Listed entries =>
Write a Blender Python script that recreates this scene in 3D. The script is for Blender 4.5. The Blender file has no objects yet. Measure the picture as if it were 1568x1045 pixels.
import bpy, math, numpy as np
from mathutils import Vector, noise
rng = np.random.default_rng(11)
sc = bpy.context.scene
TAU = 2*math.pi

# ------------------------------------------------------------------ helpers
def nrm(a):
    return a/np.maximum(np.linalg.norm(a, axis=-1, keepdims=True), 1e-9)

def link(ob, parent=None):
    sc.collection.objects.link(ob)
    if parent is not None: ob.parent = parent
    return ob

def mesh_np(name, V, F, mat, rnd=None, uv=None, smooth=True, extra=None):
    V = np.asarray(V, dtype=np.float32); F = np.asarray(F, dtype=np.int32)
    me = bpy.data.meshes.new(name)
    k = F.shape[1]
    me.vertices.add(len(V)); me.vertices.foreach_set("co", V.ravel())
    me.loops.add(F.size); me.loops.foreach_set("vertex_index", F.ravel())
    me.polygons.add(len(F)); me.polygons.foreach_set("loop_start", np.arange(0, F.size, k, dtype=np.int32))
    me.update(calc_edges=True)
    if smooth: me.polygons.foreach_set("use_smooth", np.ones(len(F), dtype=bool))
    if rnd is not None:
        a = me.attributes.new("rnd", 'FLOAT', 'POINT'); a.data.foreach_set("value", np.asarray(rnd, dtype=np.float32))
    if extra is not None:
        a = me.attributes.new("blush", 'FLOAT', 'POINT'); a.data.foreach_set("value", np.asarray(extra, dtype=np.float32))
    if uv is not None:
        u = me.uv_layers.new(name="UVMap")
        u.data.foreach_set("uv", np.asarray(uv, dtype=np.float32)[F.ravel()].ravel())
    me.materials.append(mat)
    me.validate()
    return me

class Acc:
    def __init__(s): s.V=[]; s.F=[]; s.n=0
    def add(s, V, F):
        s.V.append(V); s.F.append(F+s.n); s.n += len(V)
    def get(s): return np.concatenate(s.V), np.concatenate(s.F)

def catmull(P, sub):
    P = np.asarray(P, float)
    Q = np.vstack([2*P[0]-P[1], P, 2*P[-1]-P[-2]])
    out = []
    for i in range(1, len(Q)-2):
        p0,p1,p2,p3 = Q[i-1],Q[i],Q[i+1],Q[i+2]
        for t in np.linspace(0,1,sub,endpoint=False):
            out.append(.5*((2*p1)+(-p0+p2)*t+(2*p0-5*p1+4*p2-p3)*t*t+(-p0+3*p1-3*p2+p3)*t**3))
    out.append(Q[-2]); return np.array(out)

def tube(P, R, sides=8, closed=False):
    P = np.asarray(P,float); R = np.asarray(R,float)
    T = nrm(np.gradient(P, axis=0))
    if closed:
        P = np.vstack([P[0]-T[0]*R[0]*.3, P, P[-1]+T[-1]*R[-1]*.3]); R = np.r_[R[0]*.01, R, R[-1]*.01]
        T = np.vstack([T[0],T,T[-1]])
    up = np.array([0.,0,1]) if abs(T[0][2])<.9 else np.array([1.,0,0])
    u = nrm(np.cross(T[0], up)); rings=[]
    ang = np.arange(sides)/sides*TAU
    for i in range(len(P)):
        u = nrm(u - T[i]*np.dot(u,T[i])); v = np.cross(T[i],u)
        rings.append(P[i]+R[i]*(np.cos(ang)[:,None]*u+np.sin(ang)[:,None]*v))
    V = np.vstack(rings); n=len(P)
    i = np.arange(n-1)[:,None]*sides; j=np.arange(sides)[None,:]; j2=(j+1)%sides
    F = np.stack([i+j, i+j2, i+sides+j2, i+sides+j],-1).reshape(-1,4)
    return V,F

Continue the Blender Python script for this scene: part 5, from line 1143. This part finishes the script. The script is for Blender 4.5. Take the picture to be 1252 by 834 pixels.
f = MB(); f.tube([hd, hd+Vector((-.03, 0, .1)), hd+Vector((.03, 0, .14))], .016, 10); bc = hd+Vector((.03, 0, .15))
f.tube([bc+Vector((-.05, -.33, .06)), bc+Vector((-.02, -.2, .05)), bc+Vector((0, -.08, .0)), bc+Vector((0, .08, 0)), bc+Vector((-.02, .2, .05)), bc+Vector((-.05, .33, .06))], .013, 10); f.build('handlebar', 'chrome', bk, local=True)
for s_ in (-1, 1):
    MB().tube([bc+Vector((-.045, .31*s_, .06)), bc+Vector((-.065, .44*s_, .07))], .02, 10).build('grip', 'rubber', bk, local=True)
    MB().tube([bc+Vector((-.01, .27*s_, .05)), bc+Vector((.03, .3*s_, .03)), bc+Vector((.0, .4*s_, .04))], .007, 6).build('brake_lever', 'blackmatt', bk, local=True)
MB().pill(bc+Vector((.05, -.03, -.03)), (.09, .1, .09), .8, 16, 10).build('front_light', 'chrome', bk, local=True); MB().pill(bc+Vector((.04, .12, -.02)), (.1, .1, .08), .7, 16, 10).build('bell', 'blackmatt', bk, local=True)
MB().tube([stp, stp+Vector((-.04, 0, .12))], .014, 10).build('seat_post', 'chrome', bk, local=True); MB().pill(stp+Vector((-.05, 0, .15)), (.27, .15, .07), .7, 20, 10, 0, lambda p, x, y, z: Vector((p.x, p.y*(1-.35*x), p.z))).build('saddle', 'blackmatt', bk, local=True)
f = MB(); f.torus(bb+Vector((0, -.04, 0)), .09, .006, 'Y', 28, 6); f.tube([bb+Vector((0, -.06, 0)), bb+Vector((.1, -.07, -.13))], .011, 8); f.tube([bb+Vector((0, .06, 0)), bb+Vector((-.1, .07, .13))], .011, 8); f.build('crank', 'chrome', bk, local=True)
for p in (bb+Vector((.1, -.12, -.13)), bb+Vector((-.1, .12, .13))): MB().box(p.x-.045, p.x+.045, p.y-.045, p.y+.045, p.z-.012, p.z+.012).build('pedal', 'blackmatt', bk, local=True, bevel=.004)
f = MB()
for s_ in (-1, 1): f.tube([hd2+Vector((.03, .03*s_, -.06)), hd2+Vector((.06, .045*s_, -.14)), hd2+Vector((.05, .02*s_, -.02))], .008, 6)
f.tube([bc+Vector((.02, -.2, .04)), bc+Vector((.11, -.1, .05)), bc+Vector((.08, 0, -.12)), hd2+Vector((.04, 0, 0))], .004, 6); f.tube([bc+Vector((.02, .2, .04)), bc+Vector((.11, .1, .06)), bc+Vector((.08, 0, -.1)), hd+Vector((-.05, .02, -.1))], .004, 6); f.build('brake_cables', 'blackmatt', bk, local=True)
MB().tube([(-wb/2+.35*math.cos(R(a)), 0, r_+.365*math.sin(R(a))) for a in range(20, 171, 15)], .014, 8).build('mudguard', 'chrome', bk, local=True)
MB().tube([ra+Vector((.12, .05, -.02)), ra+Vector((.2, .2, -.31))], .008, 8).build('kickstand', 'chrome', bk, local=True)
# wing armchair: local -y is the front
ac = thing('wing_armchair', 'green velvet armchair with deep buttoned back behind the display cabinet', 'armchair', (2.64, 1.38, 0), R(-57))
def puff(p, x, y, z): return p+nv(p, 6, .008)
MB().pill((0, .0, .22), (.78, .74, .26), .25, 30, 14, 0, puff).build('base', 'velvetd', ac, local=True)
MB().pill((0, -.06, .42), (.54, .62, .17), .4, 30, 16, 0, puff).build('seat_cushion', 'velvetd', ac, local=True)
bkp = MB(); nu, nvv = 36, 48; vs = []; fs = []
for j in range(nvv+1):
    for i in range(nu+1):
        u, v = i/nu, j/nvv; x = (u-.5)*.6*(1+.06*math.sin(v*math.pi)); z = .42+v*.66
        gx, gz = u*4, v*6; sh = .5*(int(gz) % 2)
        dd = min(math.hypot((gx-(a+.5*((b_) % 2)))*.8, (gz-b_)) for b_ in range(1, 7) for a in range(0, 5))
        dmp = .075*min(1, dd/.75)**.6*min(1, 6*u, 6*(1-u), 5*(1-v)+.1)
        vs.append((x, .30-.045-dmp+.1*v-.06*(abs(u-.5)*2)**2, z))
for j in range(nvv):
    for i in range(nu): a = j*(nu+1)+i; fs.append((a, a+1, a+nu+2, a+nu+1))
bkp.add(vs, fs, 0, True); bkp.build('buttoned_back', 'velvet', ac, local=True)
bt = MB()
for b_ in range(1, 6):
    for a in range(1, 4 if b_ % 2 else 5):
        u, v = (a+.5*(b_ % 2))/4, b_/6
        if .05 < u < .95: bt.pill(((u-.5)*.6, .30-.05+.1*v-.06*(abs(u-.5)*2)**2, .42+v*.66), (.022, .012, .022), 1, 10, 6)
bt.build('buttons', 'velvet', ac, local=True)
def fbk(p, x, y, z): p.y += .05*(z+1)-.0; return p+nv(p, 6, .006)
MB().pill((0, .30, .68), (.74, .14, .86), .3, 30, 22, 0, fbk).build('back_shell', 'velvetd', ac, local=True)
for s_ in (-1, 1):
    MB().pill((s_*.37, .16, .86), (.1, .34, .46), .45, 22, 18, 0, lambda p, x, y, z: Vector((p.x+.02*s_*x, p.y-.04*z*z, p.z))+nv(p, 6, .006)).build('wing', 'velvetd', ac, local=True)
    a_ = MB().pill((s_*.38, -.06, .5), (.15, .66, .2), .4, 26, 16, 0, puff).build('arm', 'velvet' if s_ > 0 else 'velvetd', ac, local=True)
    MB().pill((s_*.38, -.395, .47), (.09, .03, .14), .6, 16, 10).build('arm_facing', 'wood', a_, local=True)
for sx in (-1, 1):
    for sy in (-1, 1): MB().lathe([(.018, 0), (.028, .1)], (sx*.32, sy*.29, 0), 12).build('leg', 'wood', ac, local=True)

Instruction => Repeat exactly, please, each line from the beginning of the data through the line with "TAU = 2*math.pi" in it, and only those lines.

Exercise output =>
Write a Blender Python script that recreates this scene in 3D. The script is for Blender 4.5. The Blender file has no objects yet. Measure the picture as if it were 1568x1045 pixels.
import bpy, math, numpy as np
from mathutils import Vector, noise
rng = np.random.default_rng(11)
sc = bpy.context.scene
TAU = 2*math.pi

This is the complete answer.